**SET EXERCISE:**
Output only the lines from the start of the entries through the line holding "S.camera=co". Each line must match the original exactly.

**ROWS:**
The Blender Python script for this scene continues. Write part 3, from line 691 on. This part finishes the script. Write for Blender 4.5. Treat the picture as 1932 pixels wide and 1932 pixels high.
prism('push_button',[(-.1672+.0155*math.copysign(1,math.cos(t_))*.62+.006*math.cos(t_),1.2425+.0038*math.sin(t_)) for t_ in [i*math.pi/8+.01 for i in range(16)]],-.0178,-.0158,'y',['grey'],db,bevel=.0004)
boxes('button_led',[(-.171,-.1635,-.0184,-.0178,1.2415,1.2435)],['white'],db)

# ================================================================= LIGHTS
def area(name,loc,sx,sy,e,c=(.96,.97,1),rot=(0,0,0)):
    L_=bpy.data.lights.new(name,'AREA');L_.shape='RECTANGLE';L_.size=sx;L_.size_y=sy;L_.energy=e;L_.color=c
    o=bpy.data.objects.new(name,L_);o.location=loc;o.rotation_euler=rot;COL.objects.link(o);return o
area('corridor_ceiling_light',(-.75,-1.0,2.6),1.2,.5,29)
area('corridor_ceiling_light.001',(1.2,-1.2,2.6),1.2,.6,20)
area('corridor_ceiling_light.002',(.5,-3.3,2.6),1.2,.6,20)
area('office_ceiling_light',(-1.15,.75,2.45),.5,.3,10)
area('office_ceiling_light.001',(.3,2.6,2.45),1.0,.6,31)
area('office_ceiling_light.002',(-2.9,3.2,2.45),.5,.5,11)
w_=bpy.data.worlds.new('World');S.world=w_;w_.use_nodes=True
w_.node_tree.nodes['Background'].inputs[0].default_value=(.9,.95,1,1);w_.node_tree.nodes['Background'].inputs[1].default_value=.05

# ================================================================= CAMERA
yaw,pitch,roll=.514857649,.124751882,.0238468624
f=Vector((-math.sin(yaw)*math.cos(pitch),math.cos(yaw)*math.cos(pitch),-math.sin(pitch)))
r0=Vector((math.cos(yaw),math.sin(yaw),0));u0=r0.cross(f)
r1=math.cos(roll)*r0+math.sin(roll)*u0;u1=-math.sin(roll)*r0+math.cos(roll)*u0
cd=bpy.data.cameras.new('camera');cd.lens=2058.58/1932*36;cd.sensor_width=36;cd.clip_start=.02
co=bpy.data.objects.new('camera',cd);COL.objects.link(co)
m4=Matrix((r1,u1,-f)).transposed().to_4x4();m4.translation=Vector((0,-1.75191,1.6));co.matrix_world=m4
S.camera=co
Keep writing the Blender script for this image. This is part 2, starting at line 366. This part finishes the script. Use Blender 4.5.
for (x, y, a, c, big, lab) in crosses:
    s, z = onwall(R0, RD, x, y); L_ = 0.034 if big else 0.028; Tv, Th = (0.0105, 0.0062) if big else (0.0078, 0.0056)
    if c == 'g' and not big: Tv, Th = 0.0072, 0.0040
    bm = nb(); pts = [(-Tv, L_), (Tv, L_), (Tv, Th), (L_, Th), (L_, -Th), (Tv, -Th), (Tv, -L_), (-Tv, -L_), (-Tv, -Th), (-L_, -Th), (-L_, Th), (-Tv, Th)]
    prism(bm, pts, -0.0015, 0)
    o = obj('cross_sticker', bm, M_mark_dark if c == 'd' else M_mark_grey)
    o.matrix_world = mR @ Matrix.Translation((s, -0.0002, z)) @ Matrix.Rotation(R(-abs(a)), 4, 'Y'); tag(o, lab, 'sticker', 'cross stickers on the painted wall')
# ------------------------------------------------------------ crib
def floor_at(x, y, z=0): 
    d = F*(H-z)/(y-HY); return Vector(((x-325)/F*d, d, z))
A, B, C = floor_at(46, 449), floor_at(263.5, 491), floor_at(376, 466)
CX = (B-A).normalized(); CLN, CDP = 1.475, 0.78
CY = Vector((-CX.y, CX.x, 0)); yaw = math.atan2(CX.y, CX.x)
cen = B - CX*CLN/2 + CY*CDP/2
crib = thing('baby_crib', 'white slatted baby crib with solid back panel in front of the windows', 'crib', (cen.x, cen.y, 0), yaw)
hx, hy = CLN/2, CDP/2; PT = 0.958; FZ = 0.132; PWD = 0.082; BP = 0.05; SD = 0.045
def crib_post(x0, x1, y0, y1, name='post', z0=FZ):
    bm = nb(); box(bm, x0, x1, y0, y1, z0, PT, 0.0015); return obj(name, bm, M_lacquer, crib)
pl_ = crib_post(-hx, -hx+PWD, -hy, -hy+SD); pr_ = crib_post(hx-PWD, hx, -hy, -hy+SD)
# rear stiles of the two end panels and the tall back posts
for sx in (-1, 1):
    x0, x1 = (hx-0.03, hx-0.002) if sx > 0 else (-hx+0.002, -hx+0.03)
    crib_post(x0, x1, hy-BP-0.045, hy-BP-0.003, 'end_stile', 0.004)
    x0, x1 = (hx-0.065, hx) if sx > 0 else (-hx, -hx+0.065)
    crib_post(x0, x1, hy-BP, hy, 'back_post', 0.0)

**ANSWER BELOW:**
The Blender Python script for this scene continues. Write part 3, from line 691 on. This part finishes the script. Write for Blender 4.5. Treat the picture as 1932 pixels wide and 1932 pixels high.
prism('push_button',[(-.1672+.0155*math.copysign(1,math.cos(t_))*.62+.006*math.cos(t_),1.2425+.0038*math.sin(t_)) for t_ in [i*math.pi/8+.01 for i in range(16)]],-.0178,-.0158,'y',['grey'],db,bevel=.0004)
boxes('button_led',[(-.171,-.1635,-.0184,-.0178,1.2415,1.2435)],['white'],db)

# ================================================================= LIGHTS
def area(name,loc,sx,sy,e,c=(.96,.97,1),rot=(0,0,0)):
    L_=bpy.data.lights.new(name,'AREA');L_.shape='RECTANGLE';L_.size=sx;L_.size_y=sy;L_.energy=e;L_.color=c
    o=bpy.data.objects.new(name,L_);o.location=loc;o.rotation_euler=rot;COL.objects.link(o);return o
area('corridor_ceiling_light',(-.75,-1.0,2.6),1.2,.5,29)
area('corridor_ceiling_light.001',(1.2,-1.2,2.6),1.2,.6,20)
area('corridor_ceiling_light.002',(.5,-3.3,2.6),1.2,.6,20)
area('office_ceiling_light',(-1.15,.75,2.45),.5,.3,10)
area('office_ceiling_light.001',(.3,2.6,2.45),1.0,.6,31)
area('office_ceiling_light.002',(-2.9,3.2,2.45),.5,.5,11)
w_=bpy.data.worlds.new('World');S.world=w_;w_.use_nodes=True
w_.node_tree.nodes['Background'].inputs[0].default_value=(.9,.95,1,1);w_.node_tree.nodes['Background'].inputs[1].default_value=.05

# ================================================================= CAMERA
yaw,pitch,roll=.514857649,.124751882,.0238468624
f=Vector((-math.sin(yaw)*math.cos(pitch),math.cos(yaw)*math.cos(pitch),-math.sin(pitch)))
r0=Vector((math.cos(yaw),math.sin(yaw),0));u0=r0.cross(f)
r1=math.cos(roll)*r0+math.sin(roll)*u0;u1=-math.sin(roll)*r0+math.cos(roll)*u0
cd=bpy.data.cameras.new('camera');cd.lens=2058.58/1932*36;cd.sensor_width=36;cd.clip_start=.02
co=bpy.data.objects.new('camera',cd);COL.objects.link(co)
m4=Matrix((r1,u1,-f)).transposed().to_4x4();m4.translation=Vector((0,-1.75191,1.6));co.matrix_world=m4
S.camera=co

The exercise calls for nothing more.